You've suggested that Afghanistan produces much more opium than the world actually consumes.
Oh, yes. Since 2005 the Afghans have cultivated almost twice world demand. The bottom should have fallen out of the opium market. It has not. And we have been wondering what happened to the opium, where it is. Now, in a number of military operations in the southern provinces, NATO troops have found huge amounts, which is evidence that the Taliban have been sitting on huge stockpiles.

Prices dropped last year to about half what they were in 2005, and there are signs the Taliban are hoarding to try to corner the market. At one point, you suggested they might actually have tried to discourage poppy cultivation themselves to bolster the prices of their opium reserves.
Yes. And what the recent NATO military operations are showing us is that the Taliban are much closer to running the business than we thought. NATO has been seizing precursors, seeds, opium, laboratory equipment, arms, pickup trucks—all sorts of insurgent equipment in drug markets and warehouses that have been attacked. All of this suggests the insurgents are very, very, very heavily involved in the trading itself. This is, in a sense, surprising. We had thought they were just taking a cut of about 10 percent. We believed that they were motivated, basically, by religious and political extremism. But it looks like they are actually doing it for the money. Whether it's for themselves, or whether it's to finance Taliban crime cartels or their cause around the world, this is very hard to say. But I think it deserves very close scrutiny.

How much money are we talking about?
Wholesale in Afghanistan alone was about $3 billion last year. Worldwide retail—what's sold on the streets of Naples or Marseilles or London—was about $52 billion.

Where's the biggest group of consumers?
Iran. It has a very high addiction rate: the Iranian government says a couple of million people. We say up to 3 million people—6 percent of the population. They do opiates in general, with a lot of morphine, and heroin.

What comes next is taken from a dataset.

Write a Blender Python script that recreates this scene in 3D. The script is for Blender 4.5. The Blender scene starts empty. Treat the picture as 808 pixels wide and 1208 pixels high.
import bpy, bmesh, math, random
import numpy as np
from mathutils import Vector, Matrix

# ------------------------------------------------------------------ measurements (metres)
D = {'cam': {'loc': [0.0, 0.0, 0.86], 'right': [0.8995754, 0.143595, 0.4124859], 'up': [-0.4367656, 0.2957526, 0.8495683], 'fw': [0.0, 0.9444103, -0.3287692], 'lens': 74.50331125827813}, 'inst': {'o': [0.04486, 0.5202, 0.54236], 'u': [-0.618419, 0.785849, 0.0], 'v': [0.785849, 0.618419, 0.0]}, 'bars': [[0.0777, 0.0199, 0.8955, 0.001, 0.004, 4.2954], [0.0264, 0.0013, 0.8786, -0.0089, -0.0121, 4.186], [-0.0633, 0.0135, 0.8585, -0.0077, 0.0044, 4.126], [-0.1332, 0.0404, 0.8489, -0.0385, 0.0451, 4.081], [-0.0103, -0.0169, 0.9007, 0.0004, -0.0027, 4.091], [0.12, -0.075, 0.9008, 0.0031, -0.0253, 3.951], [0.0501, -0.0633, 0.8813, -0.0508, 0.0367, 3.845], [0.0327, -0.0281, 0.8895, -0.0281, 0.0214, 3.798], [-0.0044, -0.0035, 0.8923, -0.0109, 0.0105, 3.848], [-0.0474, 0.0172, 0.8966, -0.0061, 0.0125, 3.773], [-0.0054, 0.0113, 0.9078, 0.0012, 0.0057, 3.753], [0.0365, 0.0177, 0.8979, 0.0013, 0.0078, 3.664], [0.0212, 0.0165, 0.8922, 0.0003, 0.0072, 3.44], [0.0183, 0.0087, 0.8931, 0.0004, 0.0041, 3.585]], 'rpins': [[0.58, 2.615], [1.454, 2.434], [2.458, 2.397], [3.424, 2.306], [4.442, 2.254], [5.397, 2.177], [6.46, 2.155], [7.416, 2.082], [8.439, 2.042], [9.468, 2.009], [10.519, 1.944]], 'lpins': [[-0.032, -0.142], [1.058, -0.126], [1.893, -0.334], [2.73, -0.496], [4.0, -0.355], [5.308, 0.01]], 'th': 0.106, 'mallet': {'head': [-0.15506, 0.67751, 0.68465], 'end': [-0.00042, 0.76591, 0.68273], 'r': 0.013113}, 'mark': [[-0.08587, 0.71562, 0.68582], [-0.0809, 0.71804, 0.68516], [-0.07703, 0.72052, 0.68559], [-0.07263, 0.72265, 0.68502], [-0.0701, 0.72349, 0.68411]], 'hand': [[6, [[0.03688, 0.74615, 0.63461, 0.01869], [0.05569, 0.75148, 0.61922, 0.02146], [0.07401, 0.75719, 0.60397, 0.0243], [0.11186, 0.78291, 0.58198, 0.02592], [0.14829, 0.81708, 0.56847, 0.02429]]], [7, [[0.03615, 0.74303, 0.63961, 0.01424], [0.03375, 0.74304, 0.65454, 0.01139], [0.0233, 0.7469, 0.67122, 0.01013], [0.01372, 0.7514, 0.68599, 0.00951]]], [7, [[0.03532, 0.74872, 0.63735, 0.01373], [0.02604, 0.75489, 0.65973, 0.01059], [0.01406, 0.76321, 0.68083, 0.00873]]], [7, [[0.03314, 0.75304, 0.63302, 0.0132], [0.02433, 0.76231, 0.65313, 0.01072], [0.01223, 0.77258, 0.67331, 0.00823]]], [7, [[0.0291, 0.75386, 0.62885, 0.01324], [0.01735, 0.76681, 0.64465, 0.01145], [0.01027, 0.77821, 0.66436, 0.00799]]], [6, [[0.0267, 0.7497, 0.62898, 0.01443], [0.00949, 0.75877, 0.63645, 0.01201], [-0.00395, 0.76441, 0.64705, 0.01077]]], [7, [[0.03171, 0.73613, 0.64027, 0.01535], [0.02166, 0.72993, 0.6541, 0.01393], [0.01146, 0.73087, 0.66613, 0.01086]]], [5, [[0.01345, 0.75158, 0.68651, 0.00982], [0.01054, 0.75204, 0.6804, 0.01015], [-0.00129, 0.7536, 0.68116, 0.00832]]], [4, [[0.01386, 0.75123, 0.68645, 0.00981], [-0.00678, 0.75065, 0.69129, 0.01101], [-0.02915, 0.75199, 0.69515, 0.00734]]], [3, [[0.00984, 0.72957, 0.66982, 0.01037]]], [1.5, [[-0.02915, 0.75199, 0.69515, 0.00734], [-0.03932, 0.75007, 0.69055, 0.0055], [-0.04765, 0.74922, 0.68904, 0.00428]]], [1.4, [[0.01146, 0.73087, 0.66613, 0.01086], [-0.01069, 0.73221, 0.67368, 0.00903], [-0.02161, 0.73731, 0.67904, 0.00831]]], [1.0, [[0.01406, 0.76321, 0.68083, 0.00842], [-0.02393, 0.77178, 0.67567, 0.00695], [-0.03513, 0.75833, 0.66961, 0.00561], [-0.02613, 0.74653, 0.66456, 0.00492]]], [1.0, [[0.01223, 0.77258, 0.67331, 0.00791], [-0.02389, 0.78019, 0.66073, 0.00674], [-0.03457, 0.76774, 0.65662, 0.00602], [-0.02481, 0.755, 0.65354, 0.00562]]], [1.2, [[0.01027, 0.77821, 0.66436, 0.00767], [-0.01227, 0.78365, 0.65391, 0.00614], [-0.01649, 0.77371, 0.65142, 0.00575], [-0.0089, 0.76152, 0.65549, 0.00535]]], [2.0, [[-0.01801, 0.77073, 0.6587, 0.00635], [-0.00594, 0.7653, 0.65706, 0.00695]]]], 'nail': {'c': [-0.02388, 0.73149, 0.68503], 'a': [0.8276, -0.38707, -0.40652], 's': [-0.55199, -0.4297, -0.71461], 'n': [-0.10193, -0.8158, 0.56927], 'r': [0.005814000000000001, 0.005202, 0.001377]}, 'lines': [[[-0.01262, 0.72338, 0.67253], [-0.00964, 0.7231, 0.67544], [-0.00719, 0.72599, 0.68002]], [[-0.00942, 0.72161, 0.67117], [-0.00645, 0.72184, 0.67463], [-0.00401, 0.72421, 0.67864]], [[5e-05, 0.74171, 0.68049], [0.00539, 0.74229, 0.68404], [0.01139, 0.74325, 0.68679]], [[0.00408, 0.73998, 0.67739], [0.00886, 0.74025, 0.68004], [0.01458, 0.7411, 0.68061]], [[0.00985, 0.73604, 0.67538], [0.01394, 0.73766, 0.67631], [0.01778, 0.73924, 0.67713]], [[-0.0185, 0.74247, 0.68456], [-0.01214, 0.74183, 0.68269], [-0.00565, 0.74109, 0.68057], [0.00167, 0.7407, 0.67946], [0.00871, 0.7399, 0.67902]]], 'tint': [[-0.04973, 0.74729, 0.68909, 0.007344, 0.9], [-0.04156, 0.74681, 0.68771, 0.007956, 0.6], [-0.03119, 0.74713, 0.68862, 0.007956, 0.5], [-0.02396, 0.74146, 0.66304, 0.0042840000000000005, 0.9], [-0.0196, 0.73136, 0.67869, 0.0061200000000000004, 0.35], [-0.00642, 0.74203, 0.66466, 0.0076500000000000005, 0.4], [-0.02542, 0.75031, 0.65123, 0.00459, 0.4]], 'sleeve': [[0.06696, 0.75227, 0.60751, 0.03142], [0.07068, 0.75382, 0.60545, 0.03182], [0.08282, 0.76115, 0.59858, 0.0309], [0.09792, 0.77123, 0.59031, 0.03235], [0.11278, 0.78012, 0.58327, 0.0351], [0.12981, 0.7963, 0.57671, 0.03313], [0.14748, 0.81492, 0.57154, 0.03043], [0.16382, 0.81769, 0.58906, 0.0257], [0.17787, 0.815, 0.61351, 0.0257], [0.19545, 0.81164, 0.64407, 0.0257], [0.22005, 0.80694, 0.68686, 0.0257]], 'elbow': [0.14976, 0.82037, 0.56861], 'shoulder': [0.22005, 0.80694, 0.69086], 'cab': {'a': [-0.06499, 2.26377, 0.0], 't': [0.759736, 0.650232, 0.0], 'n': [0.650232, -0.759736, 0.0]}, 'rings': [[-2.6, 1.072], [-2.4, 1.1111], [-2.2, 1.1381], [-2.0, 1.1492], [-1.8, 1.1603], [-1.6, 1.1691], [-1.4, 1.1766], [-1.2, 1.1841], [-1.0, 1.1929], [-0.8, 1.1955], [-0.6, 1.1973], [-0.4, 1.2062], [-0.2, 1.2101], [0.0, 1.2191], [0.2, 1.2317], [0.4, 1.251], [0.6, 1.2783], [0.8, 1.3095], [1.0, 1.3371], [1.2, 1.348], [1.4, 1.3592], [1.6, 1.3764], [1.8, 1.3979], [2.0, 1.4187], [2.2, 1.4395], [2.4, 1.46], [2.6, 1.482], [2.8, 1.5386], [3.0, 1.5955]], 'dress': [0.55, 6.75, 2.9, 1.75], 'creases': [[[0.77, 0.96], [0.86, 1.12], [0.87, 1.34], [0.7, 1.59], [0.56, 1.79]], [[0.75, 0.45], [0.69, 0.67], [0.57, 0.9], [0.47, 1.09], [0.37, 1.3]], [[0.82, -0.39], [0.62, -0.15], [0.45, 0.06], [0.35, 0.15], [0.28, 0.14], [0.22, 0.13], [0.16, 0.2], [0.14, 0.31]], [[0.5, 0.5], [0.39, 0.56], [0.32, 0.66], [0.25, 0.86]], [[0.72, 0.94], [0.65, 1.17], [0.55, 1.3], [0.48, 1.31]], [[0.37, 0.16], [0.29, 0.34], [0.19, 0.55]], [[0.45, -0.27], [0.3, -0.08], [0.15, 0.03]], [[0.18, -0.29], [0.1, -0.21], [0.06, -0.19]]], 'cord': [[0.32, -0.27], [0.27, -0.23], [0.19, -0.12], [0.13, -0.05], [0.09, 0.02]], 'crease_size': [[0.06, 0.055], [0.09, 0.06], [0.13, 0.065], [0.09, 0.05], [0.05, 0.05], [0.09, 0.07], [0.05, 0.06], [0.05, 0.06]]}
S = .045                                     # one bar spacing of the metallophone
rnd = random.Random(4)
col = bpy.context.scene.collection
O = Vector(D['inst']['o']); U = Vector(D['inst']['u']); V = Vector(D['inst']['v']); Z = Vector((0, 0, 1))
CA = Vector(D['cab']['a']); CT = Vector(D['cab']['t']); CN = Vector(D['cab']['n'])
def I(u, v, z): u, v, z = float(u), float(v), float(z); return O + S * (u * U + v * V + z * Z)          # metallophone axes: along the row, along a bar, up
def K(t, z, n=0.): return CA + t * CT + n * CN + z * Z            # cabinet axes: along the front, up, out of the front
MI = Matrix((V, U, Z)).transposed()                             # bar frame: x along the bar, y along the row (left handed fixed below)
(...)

Is the Iranian government helping or hurting the fight against the trade?
The Iranians have invested a significant amount of money and blood. They have a lot of vulnerability because of their proximity to Afghanistan. They lost 3,200 border guards and policemen in the fight over the past five years. And they have put up an infrastructure along the border that consists of hundreds of kilometers of ditches. The effort is definitely gigantic, and they are very effective as a police force.